Aim -
Begin at the line that contains "Continue the Blender", stop after the line that contains "cn = obj('canopy', bm, ACR, ab, AS, smooth=50);", and reproduce only that span, unaltered.

# Supplied entries start

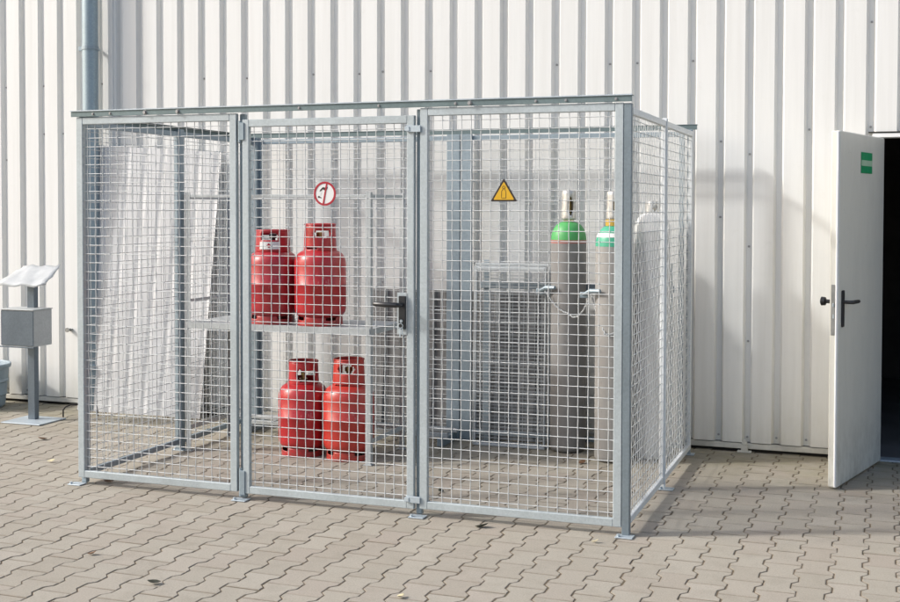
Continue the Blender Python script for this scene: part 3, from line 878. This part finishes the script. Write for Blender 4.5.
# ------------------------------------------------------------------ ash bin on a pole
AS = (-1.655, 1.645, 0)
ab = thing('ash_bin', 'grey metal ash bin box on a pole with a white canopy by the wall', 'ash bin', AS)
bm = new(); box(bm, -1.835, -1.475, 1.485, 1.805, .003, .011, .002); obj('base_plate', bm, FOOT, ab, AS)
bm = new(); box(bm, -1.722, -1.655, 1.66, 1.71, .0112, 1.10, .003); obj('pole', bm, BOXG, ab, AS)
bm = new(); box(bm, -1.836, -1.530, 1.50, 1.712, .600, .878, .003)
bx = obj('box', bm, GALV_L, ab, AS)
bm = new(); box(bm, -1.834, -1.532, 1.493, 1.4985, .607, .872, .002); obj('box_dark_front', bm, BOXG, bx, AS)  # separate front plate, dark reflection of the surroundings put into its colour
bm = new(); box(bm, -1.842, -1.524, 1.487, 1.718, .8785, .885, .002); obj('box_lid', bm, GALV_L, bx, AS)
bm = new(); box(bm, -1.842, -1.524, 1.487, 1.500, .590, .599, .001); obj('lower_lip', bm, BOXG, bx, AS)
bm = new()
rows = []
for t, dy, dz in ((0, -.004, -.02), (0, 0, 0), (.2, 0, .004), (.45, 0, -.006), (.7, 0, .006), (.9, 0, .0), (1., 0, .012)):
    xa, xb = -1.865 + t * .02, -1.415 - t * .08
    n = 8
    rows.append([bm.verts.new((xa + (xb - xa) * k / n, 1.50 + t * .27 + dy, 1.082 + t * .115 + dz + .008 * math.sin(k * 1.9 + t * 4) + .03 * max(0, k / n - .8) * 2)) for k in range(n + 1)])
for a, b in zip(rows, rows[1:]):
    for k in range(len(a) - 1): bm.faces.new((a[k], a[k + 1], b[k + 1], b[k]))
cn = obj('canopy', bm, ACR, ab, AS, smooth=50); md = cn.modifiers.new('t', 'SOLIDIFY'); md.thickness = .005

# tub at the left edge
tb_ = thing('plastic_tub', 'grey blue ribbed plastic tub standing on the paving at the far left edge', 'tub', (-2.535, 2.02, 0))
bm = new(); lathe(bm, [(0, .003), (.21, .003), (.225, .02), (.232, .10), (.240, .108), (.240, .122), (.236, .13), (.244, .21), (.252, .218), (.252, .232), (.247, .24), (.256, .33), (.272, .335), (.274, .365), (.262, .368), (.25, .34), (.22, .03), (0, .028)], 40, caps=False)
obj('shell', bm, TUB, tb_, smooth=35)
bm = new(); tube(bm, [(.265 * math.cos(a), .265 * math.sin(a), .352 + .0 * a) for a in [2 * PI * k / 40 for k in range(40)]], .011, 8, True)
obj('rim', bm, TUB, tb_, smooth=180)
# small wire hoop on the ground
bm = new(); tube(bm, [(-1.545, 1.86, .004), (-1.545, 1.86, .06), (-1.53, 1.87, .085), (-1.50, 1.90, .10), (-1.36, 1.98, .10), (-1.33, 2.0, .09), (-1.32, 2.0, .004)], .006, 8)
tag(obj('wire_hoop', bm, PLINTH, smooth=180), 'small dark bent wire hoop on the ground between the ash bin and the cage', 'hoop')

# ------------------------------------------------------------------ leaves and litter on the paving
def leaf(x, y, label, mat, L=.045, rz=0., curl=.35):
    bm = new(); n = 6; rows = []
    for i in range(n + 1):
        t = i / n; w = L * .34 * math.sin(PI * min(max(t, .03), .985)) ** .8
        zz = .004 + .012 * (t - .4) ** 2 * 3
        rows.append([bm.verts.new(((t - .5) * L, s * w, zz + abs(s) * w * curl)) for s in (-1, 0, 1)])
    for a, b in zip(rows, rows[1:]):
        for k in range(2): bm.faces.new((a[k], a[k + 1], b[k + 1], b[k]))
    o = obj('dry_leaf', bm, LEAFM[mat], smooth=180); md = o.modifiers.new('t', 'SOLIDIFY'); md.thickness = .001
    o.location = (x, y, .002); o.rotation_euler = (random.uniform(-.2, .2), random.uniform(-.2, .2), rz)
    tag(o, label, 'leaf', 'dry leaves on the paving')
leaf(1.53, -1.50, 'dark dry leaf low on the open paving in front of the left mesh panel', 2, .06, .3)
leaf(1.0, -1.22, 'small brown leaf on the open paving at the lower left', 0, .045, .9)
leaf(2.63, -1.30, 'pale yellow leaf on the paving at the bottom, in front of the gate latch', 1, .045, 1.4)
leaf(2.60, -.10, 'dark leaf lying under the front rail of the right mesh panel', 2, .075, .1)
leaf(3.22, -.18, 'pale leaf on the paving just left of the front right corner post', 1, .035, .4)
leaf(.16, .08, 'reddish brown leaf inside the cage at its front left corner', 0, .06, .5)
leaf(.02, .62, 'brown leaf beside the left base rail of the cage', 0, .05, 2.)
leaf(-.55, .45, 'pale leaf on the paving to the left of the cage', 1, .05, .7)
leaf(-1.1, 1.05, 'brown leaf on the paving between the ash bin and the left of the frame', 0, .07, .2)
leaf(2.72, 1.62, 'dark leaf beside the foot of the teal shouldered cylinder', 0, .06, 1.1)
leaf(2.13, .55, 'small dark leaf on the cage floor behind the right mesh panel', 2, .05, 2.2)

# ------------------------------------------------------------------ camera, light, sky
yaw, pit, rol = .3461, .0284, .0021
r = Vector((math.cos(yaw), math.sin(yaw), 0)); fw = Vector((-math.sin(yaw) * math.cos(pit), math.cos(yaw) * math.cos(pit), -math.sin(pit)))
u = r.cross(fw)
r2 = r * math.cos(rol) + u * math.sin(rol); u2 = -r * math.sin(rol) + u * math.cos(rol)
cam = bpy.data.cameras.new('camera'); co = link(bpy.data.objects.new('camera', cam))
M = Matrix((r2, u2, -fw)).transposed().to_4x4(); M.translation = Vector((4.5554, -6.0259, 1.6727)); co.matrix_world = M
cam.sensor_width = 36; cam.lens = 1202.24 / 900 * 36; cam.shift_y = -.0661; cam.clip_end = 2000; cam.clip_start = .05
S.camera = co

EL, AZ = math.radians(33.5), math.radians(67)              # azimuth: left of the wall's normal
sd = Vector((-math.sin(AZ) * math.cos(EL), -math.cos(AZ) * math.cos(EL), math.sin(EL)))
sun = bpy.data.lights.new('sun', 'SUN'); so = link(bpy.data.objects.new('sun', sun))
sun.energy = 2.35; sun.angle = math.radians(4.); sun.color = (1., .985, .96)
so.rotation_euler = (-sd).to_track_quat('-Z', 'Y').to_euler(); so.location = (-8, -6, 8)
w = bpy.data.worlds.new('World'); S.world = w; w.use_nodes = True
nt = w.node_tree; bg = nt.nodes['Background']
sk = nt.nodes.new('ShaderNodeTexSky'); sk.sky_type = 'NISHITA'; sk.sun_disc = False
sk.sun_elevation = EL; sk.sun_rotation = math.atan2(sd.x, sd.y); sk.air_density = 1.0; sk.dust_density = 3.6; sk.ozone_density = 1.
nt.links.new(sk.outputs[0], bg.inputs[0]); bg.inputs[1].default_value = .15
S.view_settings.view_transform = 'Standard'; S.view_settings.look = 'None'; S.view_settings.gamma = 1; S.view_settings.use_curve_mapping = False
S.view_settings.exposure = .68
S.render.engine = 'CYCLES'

# Supplied entries end
# Supplied entries start

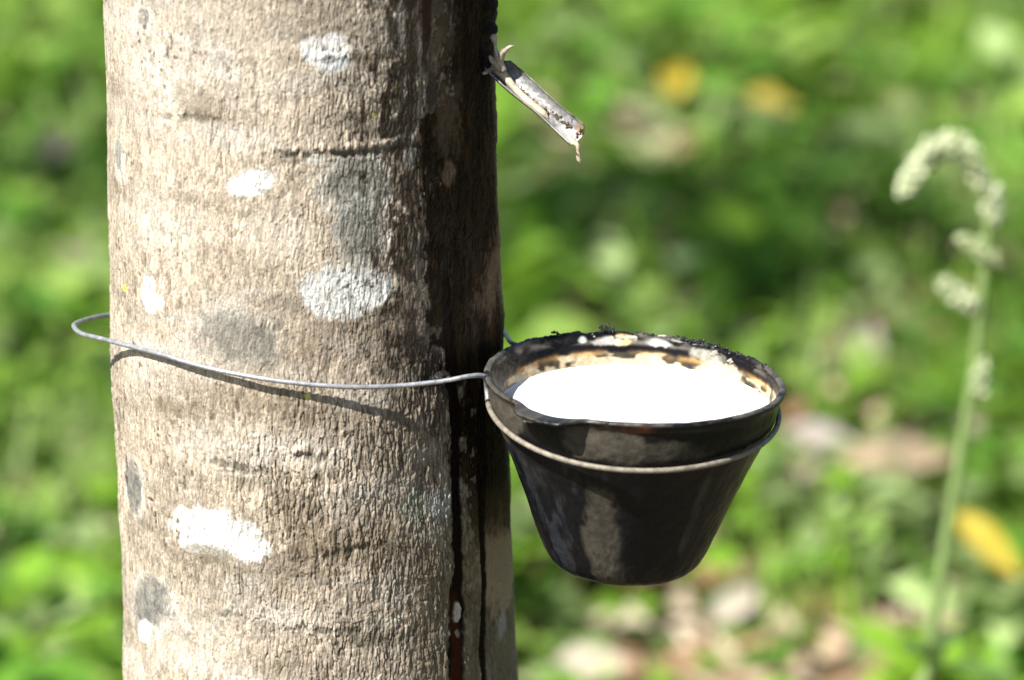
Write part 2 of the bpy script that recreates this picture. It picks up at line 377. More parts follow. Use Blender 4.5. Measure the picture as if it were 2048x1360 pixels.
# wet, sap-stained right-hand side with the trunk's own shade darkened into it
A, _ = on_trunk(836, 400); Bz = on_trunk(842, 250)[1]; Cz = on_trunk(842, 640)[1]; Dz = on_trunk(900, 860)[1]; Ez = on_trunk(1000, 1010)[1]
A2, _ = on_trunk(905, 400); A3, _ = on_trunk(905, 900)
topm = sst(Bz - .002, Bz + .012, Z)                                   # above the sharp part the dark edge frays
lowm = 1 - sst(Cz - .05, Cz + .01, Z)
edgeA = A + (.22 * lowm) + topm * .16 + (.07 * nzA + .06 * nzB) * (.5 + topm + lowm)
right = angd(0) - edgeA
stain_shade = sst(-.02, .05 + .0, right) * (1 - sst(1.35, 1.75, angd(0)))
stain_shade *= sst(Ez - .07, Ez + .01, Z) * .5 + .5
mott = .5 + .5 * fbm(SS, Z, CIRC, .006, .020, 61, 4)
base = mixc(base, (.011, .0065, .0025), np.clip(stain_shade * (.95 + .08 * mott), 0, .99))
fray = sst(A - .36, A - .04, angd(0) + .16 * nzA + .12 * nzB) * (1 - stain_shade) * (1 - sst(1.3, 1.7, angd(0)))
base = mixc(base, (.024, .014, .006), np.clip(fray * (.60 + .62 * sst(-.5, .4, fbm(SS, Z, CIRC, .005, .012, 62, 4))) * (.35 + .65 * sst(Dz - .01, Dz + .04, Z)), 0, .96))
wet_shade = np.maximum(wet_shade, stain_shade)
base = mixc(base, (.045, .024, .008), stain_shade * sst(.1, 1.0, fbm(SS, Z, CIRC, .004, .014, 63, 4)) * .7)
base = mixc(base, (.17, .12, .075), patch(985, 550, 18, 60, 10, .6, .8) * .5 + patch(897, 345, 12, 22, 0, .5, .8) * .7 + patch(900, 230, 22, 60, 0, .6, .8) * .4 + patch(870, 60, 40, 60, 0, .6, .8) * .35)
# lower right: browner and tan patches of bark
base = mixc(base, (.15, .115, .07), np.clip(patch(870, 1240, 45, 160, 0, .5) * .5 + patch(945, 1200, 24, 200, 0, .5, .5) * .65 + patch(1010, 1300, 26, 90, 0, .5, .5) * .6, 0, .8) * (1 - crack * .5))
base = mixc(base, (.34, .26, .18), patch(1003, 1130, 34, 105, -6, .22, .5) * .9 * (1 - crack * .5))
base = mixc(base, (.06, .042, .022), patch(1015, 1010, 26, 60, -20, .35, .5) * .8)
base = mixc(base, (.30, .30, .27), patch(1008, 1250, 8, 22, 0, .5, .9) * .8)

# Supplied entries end
# Supplied entries start

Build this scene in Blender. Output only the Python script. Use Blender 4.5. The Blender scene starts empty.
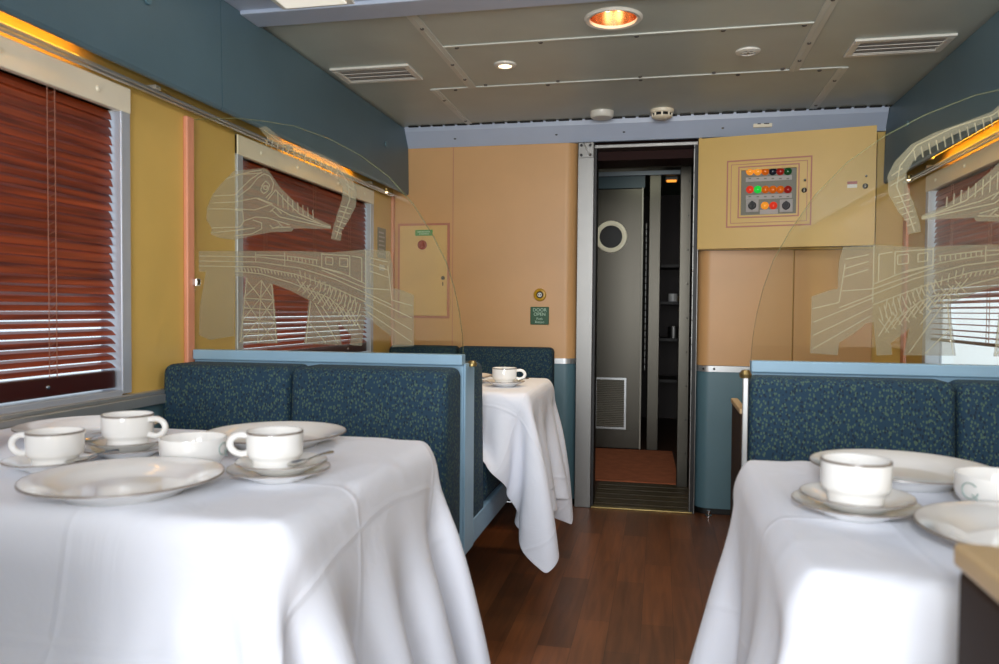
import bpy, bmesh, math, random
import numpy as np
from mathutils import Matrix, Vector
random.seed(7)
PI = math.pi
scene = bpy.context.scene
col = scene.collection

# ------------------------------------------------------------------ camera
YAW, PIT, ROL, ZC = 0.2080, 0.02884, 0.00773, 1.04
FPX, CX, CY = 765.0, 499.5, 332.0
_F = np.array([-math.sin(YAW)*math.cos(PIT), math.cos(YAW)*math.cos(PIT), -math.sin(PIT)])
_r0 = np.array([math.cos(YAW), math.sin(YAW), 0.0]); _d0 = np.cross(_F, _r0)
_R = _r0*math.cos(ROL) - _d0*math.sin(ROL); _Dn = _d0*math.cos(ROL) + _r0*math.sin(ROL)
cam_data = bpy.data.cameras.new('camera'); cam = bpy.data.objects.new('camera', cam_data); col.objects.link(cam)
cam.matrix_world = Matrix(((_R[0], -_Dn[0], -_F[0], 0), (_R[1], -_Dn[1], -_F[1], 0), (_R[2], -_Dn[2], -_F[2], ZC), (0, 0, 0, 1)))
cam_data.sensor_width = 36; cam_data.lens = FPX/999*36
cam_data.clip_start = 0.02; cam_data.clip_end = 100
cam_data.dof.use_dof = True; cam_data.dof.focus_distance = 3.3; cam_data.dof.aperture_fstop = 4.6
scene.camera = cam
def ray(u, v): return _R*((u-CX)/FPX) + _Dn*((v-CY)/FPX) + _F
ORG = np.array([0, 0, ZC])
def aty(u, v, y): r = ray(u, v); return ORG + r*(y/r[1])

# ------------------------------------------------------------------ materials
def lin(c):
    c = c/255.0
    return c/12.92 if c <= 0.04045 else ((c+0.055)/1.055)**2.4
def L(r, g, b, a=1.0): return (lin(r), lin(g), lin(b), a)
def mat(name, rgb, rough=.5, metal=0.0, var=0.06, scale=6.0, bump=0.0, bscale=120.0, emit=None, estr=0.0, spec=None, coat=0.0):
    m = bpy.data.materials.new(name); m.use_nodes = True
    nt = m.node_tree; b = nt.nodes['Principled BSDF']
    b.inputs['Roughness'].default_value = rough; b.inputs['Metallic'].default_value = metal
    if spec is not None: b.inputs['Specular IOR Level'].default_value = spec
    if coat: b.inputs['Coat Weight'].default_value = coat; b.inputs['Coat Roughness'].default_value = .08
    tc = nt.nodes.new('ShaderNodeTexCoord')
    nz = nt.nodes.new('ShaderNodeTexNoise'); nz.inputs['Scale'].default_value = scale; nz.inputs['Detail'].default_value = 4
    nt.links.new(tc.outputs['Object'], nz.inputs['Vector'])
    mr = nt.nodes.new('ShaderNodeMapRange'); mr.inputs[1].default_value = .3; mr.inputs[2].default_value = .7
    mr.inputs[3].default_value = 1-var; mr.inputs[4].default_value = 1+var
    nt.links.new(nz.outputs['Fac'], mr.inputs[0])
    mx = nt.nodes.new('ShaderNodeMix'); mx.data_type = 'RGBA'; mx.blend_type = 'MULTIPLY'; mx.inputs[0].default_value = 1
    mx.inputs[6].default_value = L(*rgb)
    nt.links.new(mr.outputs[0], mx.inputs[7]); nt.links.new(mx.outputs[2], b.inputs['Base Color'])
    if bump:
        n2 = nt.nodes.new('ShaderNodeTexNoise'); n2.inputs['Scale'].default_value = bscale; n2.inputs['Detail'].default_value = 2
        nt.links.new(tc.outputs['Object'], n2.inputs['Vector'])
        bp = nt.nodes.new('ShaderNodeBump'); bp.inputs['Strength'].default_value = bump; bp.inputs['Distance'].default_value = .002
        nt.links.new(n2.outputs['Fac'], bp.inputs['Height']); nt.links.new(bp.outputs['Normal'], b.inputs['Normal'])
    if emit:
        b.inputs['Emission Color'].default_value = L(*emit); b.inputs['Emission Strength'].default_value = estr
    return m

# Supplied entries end

Exercise output -
Continue the Blender Python script for this scene: part 3, from line 878. This part finishes the script. Write for Blender 4.5.
# ------------------------------------------------------------------ ash bin on a pole
AS = (-1.655, 1.645, 0)
ab = thing('ash_bin', 'grey metal ash bin box on a pole with a white canopy by the wall', 'ash bin', AS)
bm = new(); box(bm, -1.835, -1.475, 1.485, 1.805, .003, .011, .002); obj('base_plate', bm, FOOT, ab, AS)
bm = new(); box(bm, -1.722, -1.655, 1.66, 1.71, .0112, 1.10, .003); obj('pole', bm, BOXG, ab, AS)
bm = new(); box(bm, -1.836, -1.530, 1.50, 1.712, .600, .878, .003)
bx = obj('box', bm, GALV_L, ab, AS)
bm = new(); box(bm, -1.834, -1.532, 1.493, 1.4985, .607, .872, .002); obj('box_dark_front', bm, BOXG, bx, AS)  # separate front plate, dark reflection of the surroundings put into its colour
bm = new(); box(bm, -1.842, -1.524, 1.487, 1.718, .8785, .885, .002); obj('box_lid', bm, GALV_L, bx, AS)
bm = new(); box(bm, -1.842, -1.524, 1.487, 1.500, .590, .599, .001); obj('lower_lip', bm, BOXG, bx, AS)
bm = new()
rows = []
for t, dy, dz in ((0, -.004, -.02), (0, 0, 0), (.2, 0, .004), (.45, 0, -.006), (.7, 0, .006), (.9, 0, .0), (1., 0, .012)):
    xa, xb = -1.865 + t * .02, -1.415 - t * .08
    n = 8
    rows.append([bm.verts.new((xa + (xb - xa) * k / n, 1.50 + t * .27 + dy, 1.082 + t * .115 + dz + .008 * math.sin(k * 1.9 + t * 4) + .03 * max(0, k / n - .8) * 2)) for k in range(n + 1)])
for a, b in zip(rows, rows[1:]):
    for k in range(len(a) - 1): bm.faces.new((a[k], a[k + 1], b[k + 1], b[k]))
cn = obj('canopy', bm, ACR, ab, AS, smooth=50); md = cn.modifiers.new('t', 'SOLIDIFY'); md.thickness = .005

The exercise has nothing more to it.